Cold cathode ionisation:  these gauges use magnetically enhanced DC excited gas discharges and have a useful range from  1 to 10^-6 Pa.  They are very robust, but are not very accurate.

Spinning rotor:  these gauges exploit the fictional forces between gas molecules and a spinning ball-rotor (≈ 25,000 rpm).  They are used as transfer standards over the range from 100 to 5 x 10^-5 Pa.

In recent years combination gauge packages have become available that provide three, sometime four gauges, into a compact space with onboard electronics.  These gauges are provided with power and can communicate digitally with the machine supervisory system.

Measurement of Partial Pressure

In a clean system at high vacuum there are several gas species.  These include water vapour.  The presence and quantitive measurement of water vapour can be of key interest to the thin film technologist.  The presence of trace hydrocarbon impurities can also be of significance.  An instrument that can measure the various contributions to the total pressure of the various constituents present can be valuable.  As with the measurement of total pressure there are a variety of different instruments that can be used for this role.  The interested reader is referred to Bello for further information.  One type is far more important than the others and is widely used.  This is a type of resonance high-frequency spectrometer, known as a quadrupole mass spectrometer.  Such instruments are available with mass ranges from 1 to 100 amu through  to 1 to 500 amu.  Generally these are low resolution instruments with a resolving capability of about 1 amu.  They can measure pressure over the range from 10^-3 to 5 x 10^-9 Pa with a Faraday detector.  Equipped with an electron multiplier or a channeltron the detection limit can be extended as low as 10^-12 Pa.
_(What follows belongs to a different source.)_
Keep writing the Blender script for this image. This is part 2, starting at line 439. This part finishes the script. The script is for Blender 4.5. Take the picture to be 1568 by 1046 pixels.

A quadrupole mass spectrometer can be used to fingerprint the residual vacuum within a system.  This is why often they are marketed as residual gas analysers.  With fast electronics they can also be used to achieve closed-loop partial pressure control within systems used for reactive processing.  Depending upon the process pressure it may be necessary to differentially pump the spectrometer.  There are also instruments that are specially designed for operation at higher pressure, but the upper limit for this type of unit remains in the region of 1 Pa.